-- START PROVIDED RECORDS --
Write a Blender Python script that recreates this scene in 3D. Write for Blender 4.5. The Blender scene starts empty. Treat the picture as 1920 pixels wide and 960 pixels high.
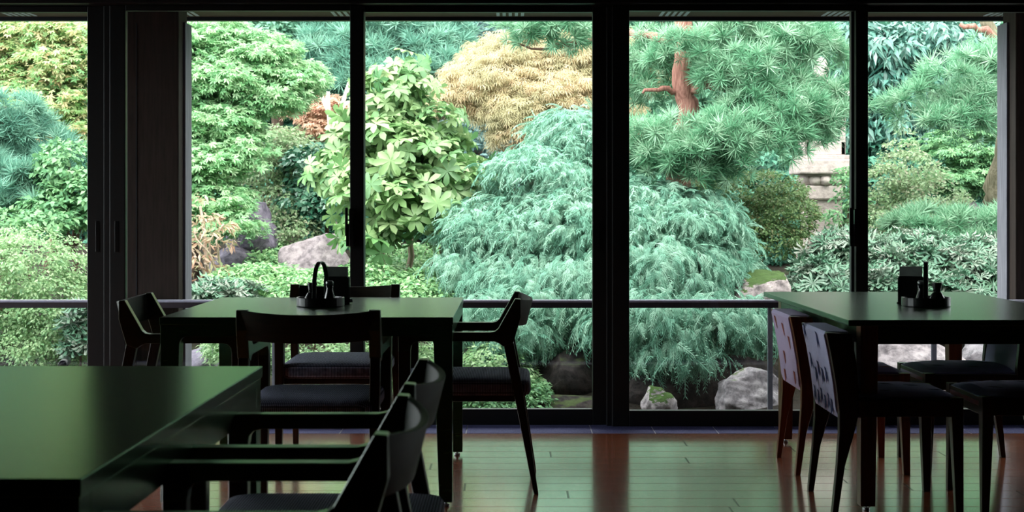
import bpy, math, random
import numpy as np
from mathutils import Vector, Matrix
SC = bpy.context.scene
COL = SC.collection
rng = np.random.default_rng(7)
random.seed(7)
PI = math.pi

# ------------------------------------------------------------------ camera
F, H, CX, HY = 2667.0, 1.15, 960.0, 382.0        # focal length in pixels of a 1920x960 frame, eye height, centre column, horizon row
cam_d = bpy.data.cameras.new('camera'); cam = bpy.data.objects.new('camera', cam_d); COL.objects.link(cam)
cam.location = (0, 0, H); cam.rotation_euler = (PI/2, 0, 0)
cam_d.sensor_width = 36; cam_d.lens = F/1920*36; cam_d.shift_y = -(480-HY)/1920
cam_d.clip_start = .05; cam_d.clip_end = 200
cam_d.dof.use_dof = True; cam_d.dof.focus_distance = 8.0; cam_d.dof.aperture_fstop = 7.1
SC.camera = cam

# ------------------------------------------------------------------ light and exposure
SC.view_settings.view_transform = 'Standard'; SC.view_settings.look = 'None'
SC.view_settings.gamma = 1; SC.view_settings.use_curve_mapping = False
SC.view_settings.exposure = 0.42
world = bpy.data.worlds.new('overcast_sky'); SC.world = world; world.use_nodes = True
wn = world.node_tree.nodes; wl = world.node_tree.links; wn.clear()
wo = wn.new('ShaderNodeOutputWorld'); wb = wn.new('ShaderNodeBackground')
wtc = wn.new('ShaderNodeTexCoord'); wsx = wn.new('ShaderNodeSeparateXYZ'); wr = wn.new('ShaderNodeValToRGB')
wl.new(wtc.outputs['Generated'], wsx.inputs[0]); wl.new(wsx.outputs['Z'], wr.inputs[0]); wl.new(wr.outputs[0], wb.inputs[0]);
wm_ = wn.new('ShaderNodeMapRange'); wl.new(wsx.outputs['X'], wm_.inputs[0]); wm_.inputs[1].default_value = .2; wm_.inputs[2].default_value = -1; wm_.inputs[3].default_value = 3.3; wm_.inputs[4].default_value = 9; wl.new(wm_.outputs[0], wb.inputs[1]); wl.new(wb.outputs[0], wo.inputs[0])  # sky strength rises toward the left, added to brighten the chair fabrics
wr.color_ramp.elements[0].position = 0.0; wr.color_ramp.elements[0].color = (.8, .86, .9, 1)
wr.color_ramp.elements[1].position = .6; wr.color_ramp.elements[1].color = (1, 1, 1, 1)
wb.inputs[1].default_value = 3.6
sun_d = bpy.data.lights.new('soft_sun', 'SUN'); sun = bpy.data.objects.new('soft_sun', sun_d); COL.objects.link(sun)
sun_d.energy = 5.0; sun_d.angle = math.radians(50); sun_d.color = (1, .97, .92)
sun.rotation_euler = Vector((-.25, .55, -.80)).to_track_quat('-Z', 'Y').to_euler()   # light comes over the roof behind the camera
sun.location = (2, -4, 12)
cy = SC.cycles
cy.max_bounces = 7; cy.diffuse_bounces = 3; cy.glossy_bounces = 4; cy.transmission_bounces = 4; cy.transparent_max_bounces = 10
cy.caustics_reflective = False; cy.caustics_refractive = False; cy.sample_clamp_indirect = 4

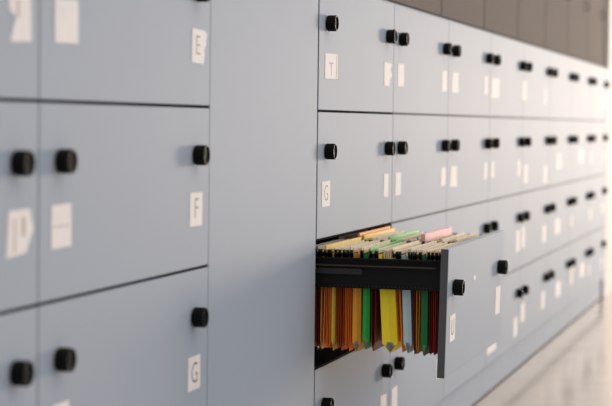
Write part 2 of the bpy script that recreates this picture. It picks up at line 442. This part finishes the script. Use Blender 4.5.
# ------------------------------------------------------------------ light
w = bpy.data.worlds.new('World'); sc.world = w; w.use_nodes = True
nt = w.node_tree; bg = nt.nodes['Background']
tc = nt.nodes.new('ShaderNodeTexCoord'); sx = nt.nodes.new('ShaderNodeSeparateXYZ')
nt.links.new(tc.outputs['Generated'], sx.inputs[0])
def ramp(sock, stops):
    mr = nt.nodes.new('ShaderNodeMapRange'); mr.inputs[1].default_value = -1; mr.inputs[2].default_value = 1
    rp = nt.nodes.new('ShaderNodeValToRGB'); nt.links.new(sock, mr.inputs[0]); nt.links.new(mr.outputs[0], rp.inputs[0])
    cr = rp.color_ramp
    while len(cr.elements) < len(stops): cr.elements.new(.5)
    for e, (p, c) in zip(cr.elements, stops): e.position = p; e.color = (*c, 1)
    return rp.outputs[0]
side = ramp(sx.outputs['X'], [(0, (.21, .22, .25)), (.5, (.49, .655, .93)), (1, (.95, .88, .82))])
up = ramp(sx.outputs['Z'], [(.70, (0, 0, 0)), (.92, (1, 1, 1))])
mx = nt.nodes.new('ShaderNodeMix'); mx.data_type = 'RGBA'
nt.links.new(up, mx.inputs[0]); nt.links.new(side, mx.inputs[6]); mx.inputs[7].default_value = (1.6, 1.36, 1.08, 1)
nt.links.new(mx.outputs[2], bg.inputs[0])
bg.inputs[1].default_value = .97

def area(name, loc, target, sx, sy, power, col):
    l = bpy.data.lights.new(name, 'AREA'); l.shape = 'RECTANGLE'; l.size = sx; l.size_y = sy; l.energy = power; l.color = col
    o = bpy.data.objects.new(name, l); COL.objects.link(o); o.location = loc
    o.rotation_euler = (Vector(target) - Vector(loc)).to_track_quat('-Z', 'Y').to_euler()
    return o
area('window_light', (16, -4.5, 1.25), (2, 0, .8), 2.2, 1.8, 1010, (1.0, .83, .68))

area('end_fill_light', (10.5, -1.3, 2.0), (6.2, 0, 1.15), .8, .6, 20, (1.0, .92, .84))  # extra lamp added to whiten the upper far end of the row

# ------------------------------------------------------------------ camera
cam = bpy.data.cameras.new('camera'); co = bpy.data.objects.new('camera', cam); COL.objects.link(co)
F, yaw, pitch, roll = 1800., .2685, -.0448, .0114
C = Vector((-3.9772, -1.0679, .9623))
fw = Vector((math.cos(yaw)*math.cos(pitch), math.sin(yaw)*math.cos(pitch), math.sin(pitch)))
r = Vector((math.sin(yaw), -math.cos(yaw), 0)); u = r.cross(fw)
r2 = r*math.cos(roll) + u*math.sin(roll); u2 = -r*math.sin(roll) + u*math.cos(roll)
M = Matrix((r2, u2, -fw)).transposed().to_4x4(); M.translation = C
co.matrix_world = M
cam.sensor_fit = 'HORIZONTAL'; cam.sensor_width = 36; cam.lens = F/612*36
cam.clip_start = .1; cam.clip_end = 100
cam.dof.use_dof = True; cam.dof.focus_distance = 4.08; cam.dof.aperture_fstop = 4.2; cam.dof.aperture_blades = 0
sc.camera = co
sc.view_settings.view_transform = 'Standard'; sc.view_settings.look = 'None'; sc.view_settings.exposure = 0; sc.view_settings.gamma = 1
sc.cycles.use_denoising = True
-- END PROVIDED RECORDS --
INSTRUCTIONS TO FOLLOW:
Copy out every line of the material above exactly, skipping the pictures.

RESPONSE FOR THIS EXERCISE:
Write a Blender Python script that recreates this scene in 3D. Write for Blender 4.5. The Blender scene starts empty. Treat the picture as 1920 pixels wide and 960 pixels high.
import bpy, math, random
import numpy as np
from mathutils import Vector, Matrix
SC = bpy.context.scene
COL = SC.collection
rng = np.random.default_rng(7)
random.seed(7)
PI = math.pi

# ------------------------------------------------------------------ camera
F, H, CX, HY = 2667.0, 1.15, 960.0, 382.0        # focal length in pixels of a 1920x960 frame, eye height, centre column, horizon row
cam_d = bpy.data.cameras.new('camera'); cam = bpy.data.objects.new('camera', cam_d); COL.objects.link(cam)
cam.location = (0, 0, H); cam.rotation_euler = (PI/2, 0, 0)
cam_d.sensor_width = 36; cam_d.lens = F/1920*36; cam_d.shift_y = -(480-HY)/1920
cam_d.clip_start = .05; cam_d.clip_end = 200
cam_d.dof.use_dof = True; cam_d.dof.focus_distance = 8.0; cam_d.dof.aperture_fstop = 7.1
SC.camera = cam

# ------------------------------------------------------------------ light and exposure
SC.view_settings.view_transform = 'Standard'; SC.view_settings.look = 'None'
SC.view_settings.gamma = 1; SC.view_settings.use_curve_mapping = False
SC.view_settings.exposure = 0.42
world = bpy.data.worlds.new('overcast_sky'); SC.world = world; world.use_nodes = True
wn = world.node_tree.nodes; wl = world.node_tree.links; wn.clear()
wo = wn.new('ShaderNodeOutputWorld'); wb = wn.new('ShaderNodeBackground')
wtc = wn.new('ShaderNodeTexCoord'); wsx = wn.new('ShaderNodeSeparateXYZ'); wr = wn.new('ShaderNodeValToRGB')
wl.new(wtc.outputs['Generated'], wsx.inputs[0]); wl.new(wsx.outputs['Z'], wr.inputs[0]); wl.new(wr.outputs[0], wb.inputs[0]);
wm_ = wn.new('ShaderNodeMapRange'); wl.new(wsx.outputs['X'], wm_.inputs[0]); wm_.inputs[1].default_value = .2; wm_.inputs[2].default_value = -1; wm_.inputs[3].default_value = 3.3; wm_.inputs[4].default_value = 9; wl.new(wm_.outputs[0], wb.inputs[1]); wl.new(wb.outputs[0], wo.inputs[0])  # sky strength rises toward the left, added to brighten the chair fabrics
wr.color_ramp.elements[0].position = 0.0; wr.color_ramp.elements[0].color = (.8, .86, .9, 1)
wr.color_ramp.elements[1].position = .6; wr.color_ramp.elements[1].color = (1, 1, 1, 1)
wb.inputs[1].default_value = 3.6
sun_d = bpy.data.lights.new('soft_sun', 'SUN'); sun = bpy.data.objects.new('soft_sun', sun_d); COL.objects.link(sun)
sun_d.energy = 5.0; sun_d.angle = math.radians(50); sun_d.color = (1, .97, .92)
sun.rotation_euler = Vector((-.25, .55, -.80)).to_track_quat('-Z', 'Y').to_euler()   # light comes over the roof behind the camera
sun.location = (2, -4, 12)
cy = SC.cycles
cy.max_bounces = 7; cy.diffuse_bounces = 3; cy.glossy_bounces = 4; cy.transmission_bounces = 4; cy.transparent_max_bounces = 10
cy.caustics_reflective = False; cy.caustics_refractive = False; cy.sample_clamp_indirect = 4

Write part 2 of the bpy script that recreates this picture. It picks up at line 442. This part finishes the script. Use Blender 4.5.
# ------------------------------------------------------------------ light
w = bpy.data.worlds.new('World'); sc.world = w; w.use_nodes = True
nt = w.node_tree; bg = nt.nodes['Background']
tc = nt.nodes.new('ShaderNodeTexCoord'); sx = nt.nodes.new('ShaderNodeSeparateXYZ')
nt.links.new(tc.outputs['Generated'], sx.inputs[0])
def ramp(sock, stops):
    mr = nt.nodes.new('ShaderNodeMapRange'); mr.inputs[1].default_value = -1; mr.inputs[2].default_value = 1
    rp = nt.nodes.new('ShaderNodeValToRGB'); nt.links.new(sock, mr.inputs[0]); nt.links.new(mr.outputs[0], rp.inputs[0])
    cr = rp.color_ramp
    while len(cr.elements) < len(stops): cr.elements.new(.5)
    for e, (p, c) in zip(cr.elements, stops): e.position = p; e.color = (*c, 1)
    return rp.outputs[0]
side = ramp(sx.outputs['X'], [(0, (.21, .22, .25)), (.5, (.49, .655, .93)), (1, (.95, .88, .82))])
up = ramp(sx.outputs['Z'], [(.70, (0, 0, 0)), (.92, (1, 1, 1))])
mx = nt.nodes.new('ShaderNodeMix'); mx.data_type = 'RGBA'
nt.links.new(up, mx.inputs[0]); nt.links.new(side, mx.inputs[6]); mx.inputs[7].default_value = (1.6, 1.36, 1.08, 1)
nt.links.new(mx.outputs[2], bg.inputs[0])
bg.inputs[1].default_value = .97

def area(name, loc, target, sx, sy, power, col):
    l = bpy.data.lights.new(name, 'AREA'); l.shape = 'RECTANGLE'; l.size = sx; l.size_y = sy; l.energy = power; l.color = col
    o = bpy.data.objects.new(name, l); COL.objects.link(o); o.location = loc
    o.rotation_euler = (Vector(target) - Vector(loc)).to_track_quat('-Z', 'Y').to_euler()
    return o
area('window_light', (16, -4.5, 1.25), (2, 0, .8), 2.2, 1.8, 1010, (1.0, .83, .68))

area('end_fill_light', (10.5, -1.3, 2.0), (6.2, 0, 1.15), .8, .6, 20, (1.0, .92, .84))  # extra lamp added to whiten the upper far end of the row

# ------------------------------------------------------------------ camera
cam = bpy.data.cameras.new('camera'); co = bpy.data.objects.new('camera', cam); COL.objects.link(co)
F, yaw, pitch, roll = 1800., .2685, -.0448, .0114
C = Vector((-3.9772, -1.0679, .9623))
fw = Vector((math.cos(yaw)*math.cos(pitch), math.sin(yaw)*math.cos(pitch), math.sin(pitch)))
r = Vector((math.sin(yaw), -math.cos(yaw), 0)); u = r.cross(fw)
r2 = r*math.cos(roll) + u*math.sin(roll); u2 = -r*math.sin(roll) + u*math.cos(roll)
M = Matrix((r2, u2, -fw)).transposed().to_4x4(); M.translation = C
co.matrix_world = M
cam.sensor_fit = 'HORIZONTAL'; cam.sensor_width = 36; cam.lens = F/612*36
cam.clip_start = .1; cam.clip_end = 100
cam.dof.use_dof = True; cam.dof.focus_distance = 4.08; cam.dof.aperture_fstop = 4.2; cam.dof.aperture_blades = 0
sc.camera = co
sc.view_settings.view_transform = 'Standard'; sc.view_settings.look = 'None'; sc.view_settings.exposure = 0; sc.view_settings.gamma = 1
sc.cycles.use_denoising = True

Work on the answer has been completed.